User-generated content for employee directories

…… Part of The Basics series. First published in February 2009 ……

A group of intranet managers got together to discuss the social media-based features they would like to implement in their intranets in the future.

Many of their wish-list features centered around the concept of user-generated content for enterprise directories. This is a definitely a serious gap in most intranets today.

Few organizations have optimized employee directories and made them a key piece in enterprise collaboration.

The majority of organizations offer very little in flexibility and user-generated content in the directory. The numbers below are percentages of the full survey population who responded “yes, in most or all parts of our enterprise” to the following statements:

  • Employee directory has a free text field where the employee can add in personal notes such as their expertise or skills. (22 percent)
  • Employees can set up individual profile pages or “My pages” where they can publish information about themselves, their projects and their interests. (13 percent)
  • Expertise is managed by a set of controlled terms so that expertise is comparable. (9 percent)
  • The employee directory also includes information generated through social media applications such as projects and/or communities (project spaces, wikis) and blog posts, produced by the person. (4 percent)

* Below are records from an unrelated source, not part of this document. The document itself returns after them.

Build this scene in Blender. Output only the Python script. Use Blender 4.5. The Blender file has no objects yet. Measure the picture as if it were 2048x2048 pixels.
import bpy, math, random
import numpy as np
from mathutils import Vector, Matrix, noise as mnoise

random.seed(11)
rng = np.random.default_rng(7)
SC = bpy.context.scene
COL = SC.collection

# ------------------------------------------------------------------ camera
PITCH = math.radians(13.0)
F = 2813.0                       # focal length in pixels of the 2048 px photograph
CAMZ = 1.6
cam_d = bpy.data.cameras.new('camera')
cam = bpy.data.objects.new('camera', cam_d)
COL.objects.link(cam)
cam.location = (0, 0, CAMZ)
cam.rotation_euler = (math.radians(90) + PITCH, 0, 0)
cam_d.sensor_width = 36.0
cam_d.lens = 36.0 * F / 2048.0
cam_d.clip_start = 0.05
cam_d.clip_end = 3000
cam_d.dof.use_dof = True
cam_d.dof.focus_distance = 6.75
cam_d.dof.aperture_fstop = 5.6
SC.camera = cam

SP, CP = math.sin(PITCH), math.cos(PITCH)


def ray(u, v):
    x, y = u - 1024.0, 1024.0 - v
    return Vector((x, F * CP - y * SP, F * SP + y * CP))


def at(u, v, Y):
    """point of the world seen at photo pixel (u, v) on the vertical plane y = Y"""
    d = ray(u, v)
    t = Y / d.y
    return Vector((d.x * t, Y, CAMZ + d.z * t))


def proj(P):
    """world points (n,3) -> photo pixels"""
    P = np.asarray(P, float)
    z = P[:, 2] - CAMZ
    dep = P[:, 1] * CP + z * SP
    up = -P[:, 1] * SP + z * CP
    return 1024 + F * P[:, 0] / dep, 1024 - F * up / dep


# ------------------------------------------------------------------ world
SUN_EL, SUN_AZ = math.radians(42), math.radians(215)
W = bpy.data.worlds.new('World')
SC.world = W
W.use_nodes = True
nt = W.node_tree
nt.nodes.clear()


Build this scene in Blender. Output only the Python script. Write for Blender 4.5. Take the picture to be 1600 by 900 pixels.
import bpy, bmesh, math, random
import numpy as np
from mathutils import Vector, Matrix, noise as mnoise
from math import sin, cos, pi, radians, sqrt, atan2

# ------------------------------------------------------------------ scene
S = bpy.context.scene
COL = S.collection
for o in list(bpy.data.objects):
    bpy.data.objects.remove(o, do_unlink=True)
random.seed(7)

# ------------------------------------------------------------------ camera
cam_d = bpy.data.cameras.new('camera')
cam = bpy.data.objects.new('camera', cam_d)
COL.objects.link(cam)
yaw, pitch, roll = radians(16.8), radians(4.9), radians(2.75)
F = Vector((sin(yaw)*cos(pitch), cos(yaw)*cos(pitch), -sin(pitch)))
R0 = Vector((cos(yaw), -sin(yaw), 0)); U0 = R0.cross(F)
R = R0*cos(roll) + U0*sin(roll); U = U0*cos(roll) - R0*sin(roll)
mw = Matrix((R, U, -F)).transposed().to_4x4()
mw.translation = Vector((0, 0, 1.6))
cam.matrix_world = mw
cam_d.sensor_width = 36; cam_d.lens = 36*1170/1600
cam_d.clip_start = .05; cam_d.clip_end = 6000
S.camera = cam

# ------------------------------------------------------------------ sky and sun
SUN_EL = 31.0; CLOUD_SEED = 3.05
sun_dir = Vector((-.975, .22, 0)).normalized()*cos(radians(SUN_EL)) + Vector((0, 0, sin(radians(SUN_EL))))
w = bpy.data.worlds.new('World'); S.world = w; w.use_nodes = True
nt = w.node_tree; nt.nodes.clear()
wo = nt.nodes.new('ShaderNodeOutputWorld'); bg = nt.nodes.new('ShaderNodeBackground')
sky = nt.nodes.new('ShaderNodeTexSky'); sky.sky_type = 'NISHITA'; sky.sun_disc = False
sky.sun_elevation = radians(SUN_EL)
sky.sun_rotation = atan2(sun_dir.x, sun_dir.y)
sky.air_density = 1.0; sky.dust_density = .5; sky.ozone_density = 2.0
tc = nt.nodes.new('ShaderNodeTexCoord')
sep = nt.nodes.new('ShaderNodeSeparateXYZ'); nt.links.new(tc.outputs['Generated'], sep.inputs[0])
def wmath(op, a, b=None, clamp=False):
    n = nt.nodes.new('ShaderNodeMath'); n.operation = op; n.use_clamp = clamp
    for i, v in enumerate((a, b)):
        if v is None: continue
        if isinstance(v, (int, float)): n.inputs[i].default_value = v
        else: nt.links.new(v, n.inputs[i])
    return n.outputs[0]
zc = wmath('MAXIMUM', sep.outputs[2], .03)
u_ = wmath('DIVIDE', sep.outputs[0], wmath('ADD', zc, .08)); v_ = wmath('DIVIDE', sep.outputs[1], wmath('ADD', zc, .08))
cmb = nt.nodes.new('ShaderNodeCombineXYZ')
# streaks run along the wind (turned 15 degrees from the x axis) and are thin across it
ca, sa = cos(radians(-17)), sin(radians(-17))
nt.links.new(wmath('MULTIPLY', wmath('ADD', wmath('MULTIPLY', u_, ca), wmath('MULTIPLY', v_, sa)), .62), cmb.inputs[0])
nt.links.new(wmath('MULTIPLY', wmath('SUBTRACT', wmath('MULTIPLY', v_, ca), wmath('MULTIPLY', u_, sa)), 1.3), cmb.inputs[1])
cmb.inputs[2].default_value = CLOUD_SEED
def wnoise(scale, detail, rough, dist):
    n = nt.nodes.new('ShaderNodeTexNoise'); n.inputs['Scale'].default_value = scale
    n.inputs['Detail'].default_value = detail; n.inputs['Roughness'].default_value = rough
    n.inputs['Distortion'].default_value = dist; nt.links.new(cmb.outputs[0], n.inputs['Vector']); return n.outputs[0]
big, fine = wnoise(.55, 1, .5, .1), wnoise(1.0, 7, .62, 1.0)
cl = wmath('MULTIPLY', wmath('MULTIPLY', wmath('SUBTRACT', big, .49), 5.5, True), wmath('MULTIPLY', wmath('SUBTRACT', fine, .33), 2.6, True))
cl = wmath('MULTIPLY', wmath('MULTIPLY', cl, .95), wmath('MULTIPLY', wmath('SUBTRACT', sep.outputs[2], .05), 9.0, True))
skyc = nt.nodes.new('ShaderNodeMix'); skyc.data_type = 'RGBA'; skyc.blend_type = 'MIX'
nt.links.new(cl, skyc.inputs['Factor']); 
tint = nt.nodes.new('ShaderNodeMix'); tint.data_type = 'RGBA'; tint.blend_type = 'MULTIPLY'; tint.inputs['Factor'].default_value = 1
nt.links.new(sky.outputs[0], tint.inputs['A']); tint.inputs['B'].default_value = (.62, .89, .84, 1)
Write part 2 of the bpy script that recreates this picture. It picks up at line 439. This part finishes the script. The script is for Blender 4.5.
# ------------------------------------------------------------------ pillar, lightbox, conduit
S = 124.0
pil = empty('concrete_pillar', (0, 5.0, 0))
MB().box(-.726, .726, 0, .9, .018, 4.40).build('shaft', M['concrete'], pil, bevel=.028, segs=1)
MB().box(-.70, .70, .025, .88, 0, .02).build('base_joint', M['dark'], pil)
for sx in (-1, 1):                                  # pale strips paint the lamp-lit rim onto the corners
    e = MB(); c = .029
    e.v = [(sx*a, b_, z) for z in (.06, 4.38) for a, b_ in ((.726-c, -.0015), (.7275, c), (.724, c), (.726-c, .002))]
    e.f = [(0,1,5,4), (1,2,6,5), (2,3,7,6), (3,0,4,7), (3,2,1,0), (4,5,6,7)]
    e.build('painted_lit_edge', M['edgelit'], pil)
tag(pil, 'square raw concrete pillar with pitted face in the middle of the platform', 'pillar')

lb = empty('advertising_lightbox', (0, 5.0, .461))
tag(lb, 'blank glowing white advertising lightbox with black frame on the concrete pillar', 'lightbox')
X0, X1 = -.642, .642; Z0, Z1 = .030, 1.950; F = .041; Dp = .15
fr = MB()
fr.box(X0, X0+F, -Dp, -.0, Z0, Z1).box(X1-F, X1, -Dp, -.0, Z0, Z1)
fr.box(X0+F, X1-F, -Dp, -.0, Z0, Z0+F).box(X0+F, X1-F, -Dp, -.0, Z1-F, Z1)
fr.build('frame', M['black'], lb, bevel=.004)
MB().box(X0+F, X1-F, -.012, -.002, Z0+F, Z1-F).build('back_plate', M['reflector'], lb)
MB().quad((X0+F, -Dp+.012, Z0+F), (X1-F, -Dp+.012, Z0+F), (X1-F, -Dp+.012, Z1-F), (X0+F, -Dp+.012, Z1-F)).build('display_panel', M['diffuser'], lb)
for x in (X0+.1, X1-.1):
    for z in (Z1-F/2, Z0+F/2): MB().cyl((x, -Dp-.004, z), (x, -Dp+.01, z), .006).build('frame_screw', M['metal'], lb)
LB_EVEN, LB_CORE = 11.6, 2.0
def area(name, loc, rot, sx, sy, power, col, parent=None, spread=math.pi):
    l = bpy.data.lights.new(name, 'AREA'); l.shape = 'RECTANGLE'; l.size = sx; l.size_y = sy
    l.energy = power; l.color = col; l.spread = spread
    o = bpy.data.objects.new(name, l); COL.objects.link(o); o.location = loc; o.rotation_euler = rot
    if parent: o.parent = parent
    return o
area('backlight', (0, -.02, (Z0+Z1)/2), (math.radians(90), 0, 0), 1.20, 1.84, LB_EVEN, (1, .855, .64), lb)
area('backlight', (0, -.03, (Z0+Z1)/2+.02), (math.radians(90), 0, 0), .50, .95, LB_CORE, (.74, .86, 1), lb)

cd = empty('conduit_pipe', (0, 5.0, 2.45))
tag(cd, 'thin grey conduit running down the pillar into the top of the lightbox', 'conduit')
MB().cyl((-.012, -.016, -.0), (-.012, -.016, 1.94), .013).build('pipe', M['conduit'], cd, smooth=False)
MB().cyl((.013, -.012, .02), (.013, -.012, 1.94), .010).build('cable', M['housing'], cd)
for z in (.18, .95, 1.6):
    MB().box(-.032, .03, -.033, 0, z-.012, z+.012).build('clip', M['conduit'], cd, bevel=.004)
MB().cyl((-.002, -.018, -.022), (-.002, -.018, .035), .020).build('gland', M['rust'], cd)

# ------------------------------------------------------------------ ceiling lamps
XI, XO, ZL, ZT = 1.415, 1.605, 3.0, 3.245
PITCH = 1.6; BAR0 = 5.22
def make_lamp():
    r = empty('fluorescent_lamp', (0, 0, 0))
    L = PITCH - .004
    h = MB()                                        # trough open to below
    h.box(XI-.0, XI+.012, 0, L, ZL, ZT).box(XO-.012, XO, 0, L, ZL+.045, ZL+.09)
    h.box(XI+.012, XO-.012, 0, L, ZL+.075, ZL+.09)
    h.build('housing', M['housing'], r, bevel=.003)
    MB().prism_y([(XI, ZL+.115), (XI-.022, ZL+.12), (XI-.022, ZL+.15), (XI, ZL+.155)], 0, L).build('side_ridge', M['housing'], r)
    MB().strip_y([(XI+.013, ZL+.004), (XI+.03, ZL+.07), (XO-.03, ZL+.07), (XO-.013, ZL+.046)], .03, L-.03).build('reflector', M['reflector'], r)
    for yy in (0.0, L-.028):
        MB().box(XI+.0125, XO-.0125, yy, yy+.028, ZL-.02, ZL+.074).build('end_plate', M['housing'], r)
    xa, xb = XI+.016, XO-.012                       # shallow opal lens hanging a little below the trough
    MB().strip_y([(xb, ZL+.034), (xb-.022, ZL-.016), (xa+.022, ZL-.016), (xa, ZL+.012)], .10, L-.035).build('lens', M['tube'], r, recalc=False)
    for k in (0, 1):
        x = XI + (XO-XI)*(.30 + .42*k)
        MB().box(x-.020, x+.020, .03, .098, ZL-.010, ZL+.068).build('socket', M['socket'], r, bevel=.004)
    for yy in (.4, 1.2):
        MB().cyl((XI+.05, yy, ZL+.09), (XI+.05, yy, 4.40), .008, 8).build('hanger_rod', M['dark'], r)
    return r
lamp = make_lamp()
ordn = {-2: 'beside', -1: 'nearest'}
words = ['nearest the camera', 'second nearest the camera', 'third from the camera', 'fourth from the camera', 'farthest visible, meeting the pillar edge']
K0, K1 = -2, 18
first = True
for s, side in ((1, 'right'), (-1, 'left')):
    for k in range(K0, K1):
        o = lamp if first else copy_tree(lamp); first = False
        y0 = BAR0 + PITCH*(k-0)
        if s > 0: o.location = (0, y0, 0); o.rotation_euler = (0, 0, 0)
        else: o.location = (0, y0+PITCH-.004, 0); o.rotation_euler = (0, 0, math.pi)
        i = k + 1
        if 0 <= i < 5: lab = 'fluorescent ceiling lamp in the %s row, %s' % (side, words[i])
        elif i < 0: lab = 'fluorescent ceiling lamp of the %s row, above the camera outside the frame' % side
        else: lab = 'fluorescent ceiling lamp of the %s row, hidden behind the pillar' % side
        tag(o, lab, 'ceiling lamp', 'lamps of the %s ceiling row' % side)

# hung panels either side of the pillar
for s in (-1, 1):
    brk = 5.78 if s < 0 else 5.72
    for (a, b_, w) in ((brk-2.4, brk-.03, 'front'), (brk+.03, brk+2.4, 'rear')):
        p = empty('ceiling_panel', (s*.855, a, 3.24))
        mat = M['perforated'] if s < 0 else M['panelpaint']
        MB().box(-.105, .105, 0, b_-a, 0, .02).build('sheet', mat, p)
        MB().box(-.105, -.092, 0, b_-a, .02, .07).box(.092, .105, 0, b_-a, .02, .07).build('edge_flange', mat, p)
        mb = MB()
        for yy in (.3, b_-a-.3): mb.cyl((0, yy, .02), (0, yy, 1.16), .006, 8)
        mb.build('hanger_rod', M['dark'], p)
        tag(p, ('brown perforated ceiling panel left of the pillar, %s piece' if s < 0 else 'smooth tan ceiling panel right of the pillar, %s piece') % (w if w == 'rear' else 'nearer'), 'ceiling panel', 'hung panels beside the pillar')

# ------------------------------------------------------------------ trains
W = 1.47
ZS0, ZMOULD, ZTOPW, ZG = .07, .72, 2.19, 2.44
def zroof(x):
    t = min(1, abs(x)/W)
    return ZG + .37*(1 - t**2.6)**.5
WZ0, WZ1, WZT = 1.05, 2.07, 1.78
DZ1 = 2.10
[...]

Even Stage 3 intranets, theoretically the most mature, are not very advanced in these areas.

Stage 2, leader

The chart compares the 3 Stages and you’ll see that Stage 2 is ahead of Stage 3 in this area. This is interesting, because Stage 3 is more adventurous than Stage 2 in many usages of social media. We’ll see in this year’s survey if this difference when it comes to employee directories is confirmed or not.

Dream a little – then make it happen.

Some comments from the participants:

  • “We want to add information to the directory, make it a way for staff to declare their interests, make it searchable by all staff, tagged, and possible the beginning of a community of interest around topics.”
  • “We want to promote social networking so that it is easier for people to put together teams of experts. But we fear the reaction of ‘why look outside our own department where we have our own experts?’.”
  • “If we implement Facebook-like pages, it will help the people in small units, scattered around the world to feel more a part of the group.”
  • “We need a dynamic, collaborative directory to share contacts among people. However, I’m not sure people will share their contacts with other people.”
  • “People are concerned about privacy. We want to build a well-designed, non-threatening application that makes it clear we are only sharing so-called public information, not private details.”

Critical mass will be slow to come.

One thing for sure, if you open up your directories or build applications like above, you’ll then be confronted with the challenge of getting employees to fill in information about themselves. Some employees will do it, of course. But the real business value will come when you get critical mass.